OBJECTIVE>
The lines from the top of the material through the line with "PI = math.pi" are to be set down exactly. Leave the pictures out.

RECORDS SUPPLIED>
╭──
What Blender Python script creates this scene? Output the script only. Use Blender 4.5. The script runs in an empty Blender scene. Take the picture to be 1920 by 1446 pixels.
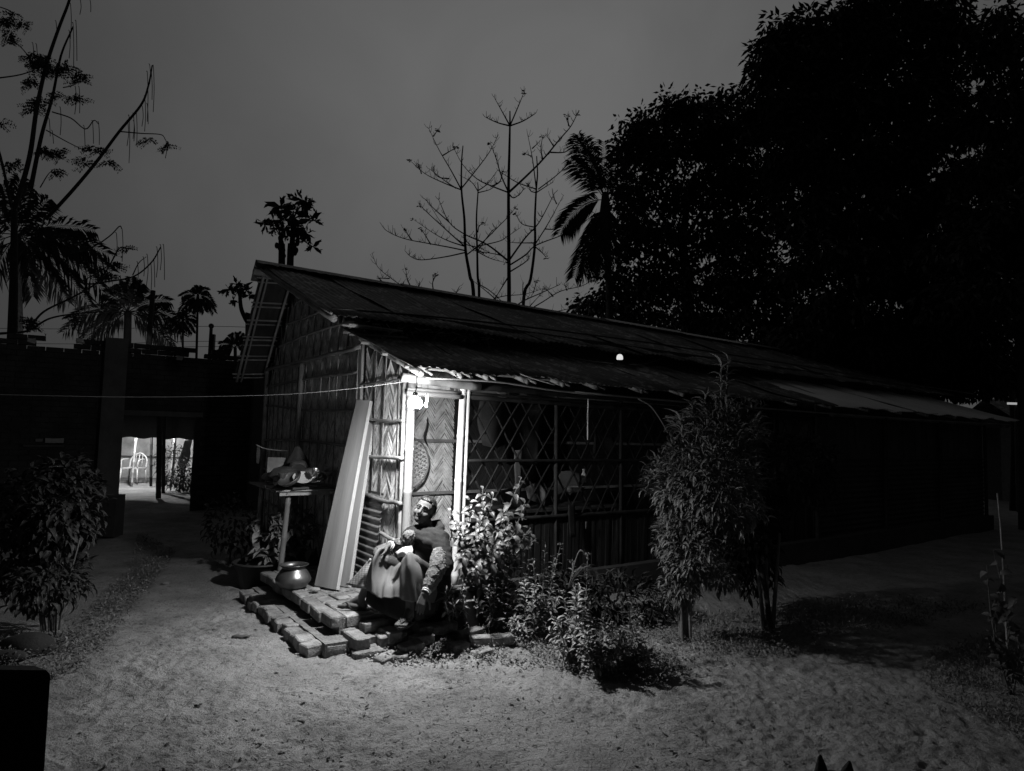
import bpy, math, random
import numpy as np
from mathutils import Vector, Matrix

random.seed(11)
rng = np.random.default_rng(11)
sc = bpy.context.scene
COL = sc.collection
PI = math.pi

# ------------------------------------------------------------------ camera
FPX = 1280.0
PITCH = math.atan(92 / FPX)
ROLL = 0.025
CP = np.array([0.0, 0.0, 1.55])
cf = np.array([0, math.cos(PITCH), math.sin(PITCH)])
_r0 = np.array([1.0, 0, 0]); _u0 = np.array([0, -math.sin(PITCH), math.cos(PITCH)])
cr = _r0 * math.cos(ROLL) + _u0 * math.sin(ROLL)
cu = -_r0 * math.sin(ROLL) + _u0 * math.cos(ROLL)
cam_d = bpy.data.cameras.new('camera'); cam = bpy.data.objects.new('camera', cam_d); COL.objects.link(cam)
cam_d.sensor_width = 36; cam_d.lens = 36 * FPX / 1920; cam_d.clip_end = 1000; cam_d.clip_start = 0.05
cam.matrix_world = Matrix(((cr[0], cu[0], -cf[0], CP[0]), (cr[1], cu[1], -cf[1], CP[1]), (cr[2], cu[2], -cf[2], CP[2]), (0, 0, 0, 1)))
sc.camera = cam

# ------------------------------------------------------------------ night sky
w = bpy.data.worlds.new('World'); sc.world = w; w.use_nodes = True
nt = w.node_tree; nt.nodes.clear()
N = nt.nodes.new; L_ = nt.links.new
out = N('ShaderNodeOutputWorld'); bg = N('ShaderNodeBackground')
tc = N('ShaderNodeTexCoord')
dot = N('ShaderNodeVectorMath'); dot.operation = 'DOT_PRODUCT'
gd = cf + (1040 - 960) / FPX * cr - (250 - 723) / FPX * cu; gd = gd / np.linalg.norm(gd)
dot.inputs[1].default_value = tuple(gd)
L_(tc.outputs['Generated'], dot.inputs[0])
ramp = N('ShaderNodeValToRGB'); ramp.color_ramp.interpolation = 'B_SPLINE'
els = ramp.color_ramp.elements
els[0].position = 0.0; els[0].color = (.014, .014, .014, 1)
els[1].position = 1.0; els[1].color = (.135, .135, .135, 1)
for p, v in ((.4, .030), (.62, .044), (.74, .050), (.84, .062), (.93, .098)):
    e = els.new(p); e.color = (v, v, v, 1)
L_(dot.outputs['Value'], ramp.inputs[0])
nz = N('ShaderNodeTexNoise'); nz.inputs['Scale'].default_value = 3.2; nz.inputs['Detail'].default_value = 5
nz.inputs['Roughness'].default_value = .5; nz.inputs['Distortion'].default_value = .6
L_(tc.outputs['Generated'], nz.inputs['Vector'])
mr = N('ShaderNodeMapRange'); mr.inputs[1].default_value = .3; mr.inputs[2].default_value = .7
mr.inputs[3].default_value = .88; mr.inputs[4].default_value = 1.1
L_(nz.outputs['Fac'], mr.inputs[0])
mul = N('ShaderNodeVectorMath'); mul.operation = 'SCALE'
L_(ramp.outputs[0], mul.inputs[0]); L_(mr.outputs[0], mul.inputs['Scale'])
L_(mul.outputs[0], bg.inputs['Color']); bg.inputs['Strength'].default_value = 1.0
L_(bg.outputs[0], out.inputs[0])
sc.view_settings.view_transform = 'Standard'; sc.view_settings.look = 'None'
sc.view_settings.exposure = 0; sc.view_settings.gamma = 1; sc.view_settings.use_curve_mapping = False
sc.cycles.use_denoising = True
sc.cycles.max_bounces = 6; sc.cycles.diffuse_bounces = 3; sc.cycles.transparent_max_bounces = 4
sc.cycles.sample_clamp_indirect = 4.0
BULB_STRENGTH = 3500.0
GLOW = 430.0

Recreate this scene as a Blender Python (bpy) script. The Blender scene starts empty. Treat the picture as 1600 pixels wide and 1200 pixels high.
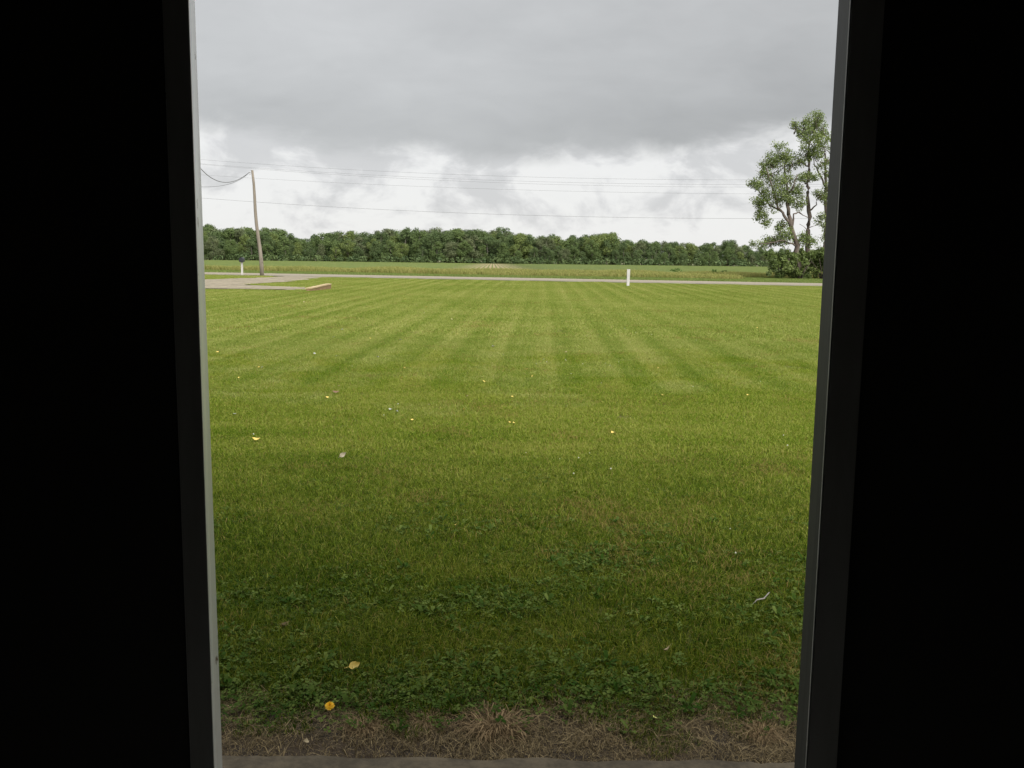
╰──
REPLY>
What Blender Python script creates this scene? Output the script only. Use Blender 4.5. The script runs in an empty Blender scene. Take the picture to be 1920 by 1446 pixels.
import bpy, math, random
import numpy as np
from mathutils import Vector, Matrix

random.seed(11)
rng = np.random.default_rng(11)
sc = bpy.context.scene
COL = sc.collection
PI = math.pi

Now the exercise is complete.